A defesa do Estado não é incompatível com a defesa das garantias. Ao contrário: é exatamente por defender a legalidade que não se admite que o Estado se curve diante de quem não respeita nem a vida. Porque quando o Estado negocia com facções, ele fere duplamente o pacto republicano: abandona os territórios e os transforma em campos de exceção. E a advocacia, nesta hora, não pode calar. Não pode ser nem cúmplice da omissão, nem instrumento da vingança. Tem que ser a voz da legalidade e da ordem democrática, justamente quando ela está em risco.

Conclusão

A Colômbia demorou para romper o pacto com Escobar. Quando o fez, teve que pagar com mais sangue a ousadia de ter cedido antes. O Brasil, hoje, tem a chance de reagir antes que seja tarde. Antes que “La Catedral” seja construída em nossos presídios – se já não está…

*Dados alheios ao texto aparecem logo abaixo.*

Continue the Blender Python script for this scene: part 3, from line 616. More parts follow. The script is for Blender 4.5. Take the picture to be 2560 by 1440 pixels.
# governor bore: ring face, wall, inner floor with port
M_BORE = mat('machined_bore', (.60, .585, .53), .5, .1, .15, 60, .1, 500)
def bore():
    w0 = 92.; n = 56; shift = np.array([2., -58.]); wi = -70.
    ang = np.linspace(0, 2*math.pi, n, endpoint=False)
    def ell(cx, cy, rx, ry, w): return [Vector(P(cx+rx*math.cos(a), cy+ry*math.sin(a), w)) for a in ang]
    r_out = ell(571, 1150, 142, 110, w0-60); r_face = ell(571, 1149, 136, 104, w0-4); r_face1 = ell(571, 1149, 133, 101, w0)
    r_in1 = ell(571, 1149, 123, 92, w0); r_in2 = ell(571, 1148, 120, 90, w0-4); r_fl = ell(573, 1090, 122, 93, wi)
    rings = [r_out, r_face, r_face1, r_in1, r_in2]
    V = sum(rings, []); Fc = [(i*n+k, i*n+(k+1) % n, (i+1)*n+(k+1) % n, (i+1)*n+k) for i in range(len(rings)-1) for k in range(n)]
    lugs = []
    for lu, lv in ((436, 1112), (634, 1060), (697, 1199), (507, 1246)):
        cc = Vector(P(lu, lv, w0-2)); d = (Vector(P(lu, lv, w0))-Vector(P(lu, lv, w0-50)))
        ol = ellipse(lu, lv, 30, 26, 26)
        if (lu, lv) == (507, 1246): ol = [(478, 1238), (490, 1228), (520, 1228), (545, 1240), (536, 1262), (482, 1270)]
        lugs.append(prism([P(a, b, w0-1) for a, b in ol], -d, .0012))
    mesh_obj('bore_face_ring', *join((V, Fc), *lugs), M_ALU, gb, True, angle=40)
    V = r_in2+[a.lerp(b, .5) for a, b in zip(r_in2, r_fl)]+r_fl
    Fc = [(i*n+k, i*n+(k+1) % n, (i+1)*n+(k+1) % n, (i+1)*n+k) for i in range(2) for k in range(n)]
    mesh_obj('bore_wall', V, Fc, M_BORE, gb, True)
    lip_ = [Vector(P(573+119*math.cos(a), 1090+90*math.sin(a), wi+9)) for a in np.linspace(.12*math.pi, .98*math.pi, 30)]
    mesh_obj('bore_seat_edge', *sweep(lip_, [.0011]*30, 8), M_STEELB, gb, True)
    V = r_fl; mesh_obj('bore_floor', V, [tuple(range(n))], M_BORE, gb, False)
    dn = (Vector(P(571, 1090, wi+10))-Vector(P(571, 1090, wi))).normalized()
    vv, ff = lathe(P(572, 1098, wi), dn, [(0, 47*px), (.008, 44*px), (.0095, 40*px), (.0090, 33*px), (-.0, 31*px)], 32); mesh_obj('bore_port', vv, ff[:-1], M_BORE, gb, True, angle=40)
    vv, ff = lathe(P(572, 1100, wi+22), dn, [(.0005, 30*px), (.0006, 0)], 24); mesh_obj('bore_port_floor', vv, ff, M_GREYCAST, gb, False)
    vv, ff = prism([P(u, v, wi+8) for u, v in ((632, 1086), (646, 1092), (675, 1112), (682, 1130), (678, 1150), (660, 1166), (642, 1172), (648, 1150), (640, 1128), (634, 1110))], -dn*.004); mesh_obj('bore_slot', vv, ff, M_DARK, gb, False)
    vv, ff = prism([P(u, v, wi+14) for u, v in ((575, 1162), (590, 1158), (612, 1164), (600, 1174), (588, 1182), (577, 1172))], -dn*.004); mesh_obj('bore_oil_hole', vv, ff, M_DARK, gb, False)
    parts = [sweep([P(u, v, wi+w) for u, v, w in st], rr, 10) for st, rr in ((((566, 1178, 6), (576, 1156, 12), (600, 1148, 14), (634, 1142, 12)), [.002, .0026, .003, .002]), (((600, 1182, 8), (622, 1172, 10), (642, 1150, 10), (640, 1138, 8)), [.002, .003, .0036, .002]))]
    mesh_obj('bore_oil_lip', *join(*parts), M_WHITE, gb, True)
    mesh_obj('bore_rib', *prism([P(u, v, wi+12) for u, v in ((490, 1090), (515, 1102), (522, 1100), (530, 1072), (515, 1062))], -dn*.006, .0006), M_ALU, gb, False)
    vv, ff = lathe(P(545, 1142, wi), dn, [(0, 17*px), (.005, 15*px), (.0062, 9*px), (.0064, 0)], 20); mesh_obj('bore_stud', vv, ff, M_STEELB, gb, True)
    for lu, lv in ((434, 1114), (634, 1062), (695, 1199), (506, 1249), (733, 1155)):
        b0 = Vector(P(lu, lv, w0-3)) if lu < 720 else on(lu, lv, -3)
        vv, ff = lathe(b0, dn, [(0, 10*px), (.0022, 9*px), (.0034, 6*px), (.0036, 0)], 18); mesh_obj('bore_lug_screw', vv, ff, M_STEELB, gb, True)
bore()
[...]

Não se combate facção com pedido de trégua. Combate-se com inteligência, com presença institucional, com políticas públicas, com Justiça real e com o resgate da autoridade estatal como valor inegociável.

A soberania não pode ser terceirizada. O dia em que o Estado pede licença para existir, ele deixa de ser Estado – e vira apenas um protocolo vazio, vigiado por homens armados que não prestaram concurso público, mas que já governam, mesmo sem assinar leis.

Eu permanecerei na última trincheira. E, com a defesa dos direitos e garantias fundamentais no processo penal, não haverá trégua.

_____________

1 Disponível em: https://oglobo.globo.com/rio/noticia/2025/05/18/comando-vermelho-ordenou-tregua-de-crimes-para-reuniao-do-g20-no-rio-revela-policia-federal.ghtml . último acesso em 19 de maio de 2025.

2 FELTRAN, Gabriel. Governo que produz crime, crime que produz governo: o dispositivo de estão do homicídio em São Paulo (1992 – 2011). Rev. bras. segur. pública | São Paulo v. 6, n. 2, 232-255 Ago/Set 2012.

3 ZAFFARONI, Raul Eugenio. Em busca de las penas perdidas. Seg.Reim. Ediar: Buenos Aires, 1998.

4 MELO E SILVA, Philipe Benoni. MORAIS DA ROSA, Alexandre. SILVA, Viviani Ghizoni da Fishing Expedition e Encontro Fortuito na Busca e Apreensão. Florianópolis, EMais, 2022.